The other Russians were taken hostage and taken in a van to an unknown destination. On June 19, a certain extremist organization, the Mujahedin Shura Council (recognized as a terrorist and banned in the UK), claimed responsibility for the incident and demanded the withdrawal of Russian troops from Chechnya within 48 hours and the release of all radical Islamists from prisons.

Two days later, Oleg Fedoseyev was shot, and the other hostages were beheaded. Footage of the execution was shown on the Arabic television channel Al-Jazeera. In 2010, the Iraqi authorities executed Ahmed Salem, a member of Al-Qaida (recognized as a terrorist and banned in the UK), whose house was found to contain photos and videos of the massacre of the Russians, on charges of the case.

There is also a theory that British Special Forces were involved in the murder of the Russians. The action looks like a well-planned operation. According to Russian media, there is reason to suspect the well-known SAS special forces unit.

Their functions are similar to those of Zaslon in many ways. In particular, the SAS provides security for British consulates, while the combined “Increment” detachment of its fighters acts in the interests of Mi6.

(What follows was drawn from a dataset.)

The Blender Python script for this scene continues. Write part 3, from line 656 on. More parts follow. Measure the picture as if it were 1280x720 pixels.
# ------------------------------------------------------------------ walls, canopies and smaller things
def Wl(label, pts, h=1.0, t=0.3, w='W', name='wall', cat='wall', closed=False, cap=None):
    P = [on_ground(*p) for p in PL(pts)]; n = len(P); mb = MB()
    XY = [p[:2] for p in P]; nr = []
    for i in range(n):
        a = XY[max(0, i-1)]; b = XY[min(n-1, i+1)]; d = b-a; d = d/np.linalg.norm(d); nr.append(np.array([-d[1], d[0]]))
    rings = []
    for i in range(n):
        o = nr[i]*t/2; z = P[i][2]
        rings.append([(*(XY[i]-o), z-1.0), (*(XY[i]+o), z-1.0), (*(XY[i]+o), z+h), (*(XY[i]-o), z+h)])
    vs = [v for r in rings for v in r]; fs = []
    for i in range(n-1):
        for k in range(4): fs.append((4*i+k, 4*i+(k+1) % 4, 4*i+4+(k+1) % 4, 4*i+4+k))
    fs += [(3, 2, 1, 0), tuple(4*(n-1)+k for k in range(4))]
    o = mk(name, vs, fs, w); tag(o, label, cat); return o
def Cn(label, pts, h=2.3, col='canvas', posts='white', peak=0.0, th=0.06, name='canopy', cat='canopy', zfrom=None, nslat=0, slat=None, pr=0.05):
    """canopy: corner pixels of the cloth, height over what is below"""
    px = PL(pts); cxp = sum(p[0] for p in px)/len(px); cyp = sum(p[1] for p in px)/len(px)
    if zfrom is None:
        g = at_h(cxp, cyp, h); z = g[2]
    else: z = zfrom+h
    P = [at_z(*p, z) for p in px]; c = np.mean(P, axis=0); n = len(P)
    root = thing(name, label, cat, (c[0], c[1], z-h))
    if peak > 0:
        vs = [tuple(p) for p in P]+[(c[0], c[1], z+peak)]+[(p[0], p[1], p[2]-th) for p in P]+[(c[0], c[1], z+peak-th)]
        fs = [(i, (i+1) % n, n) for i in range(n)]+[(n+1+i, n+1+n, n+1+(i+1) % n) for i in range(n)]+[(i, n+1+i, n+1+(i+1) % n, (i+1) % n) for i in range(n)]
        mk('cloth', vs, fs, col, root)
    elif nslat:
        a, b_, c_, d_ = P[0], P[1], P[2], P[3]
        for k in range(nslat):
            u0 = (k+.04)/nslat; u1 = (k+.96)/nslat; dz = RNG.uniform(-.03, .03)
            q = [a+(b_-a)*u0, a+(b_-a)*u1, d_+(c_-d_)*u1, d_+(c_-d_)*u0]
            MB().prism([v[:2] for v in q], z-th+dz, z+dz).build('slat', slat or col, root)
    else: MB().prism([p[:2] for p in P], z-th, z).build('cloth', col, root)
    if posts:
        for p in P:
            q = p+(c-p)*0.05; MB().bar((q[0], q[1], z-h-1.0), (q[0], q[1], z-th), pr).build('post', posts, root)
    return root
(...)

The incident is linked to the murder of four Granger Telecom engineers, British citizens Peter Kennedy, Darren Hickey, and Rudolf Pitchie, and New Zealander Stanley Shaw in December 1998.

Chechen fighters who have been affiliated with the Russian security services accused them of espionage and beheaded them and threw them on the Caucasus federal highway (Baku-Rostov). According to the media, two of those killed were SAS personnel.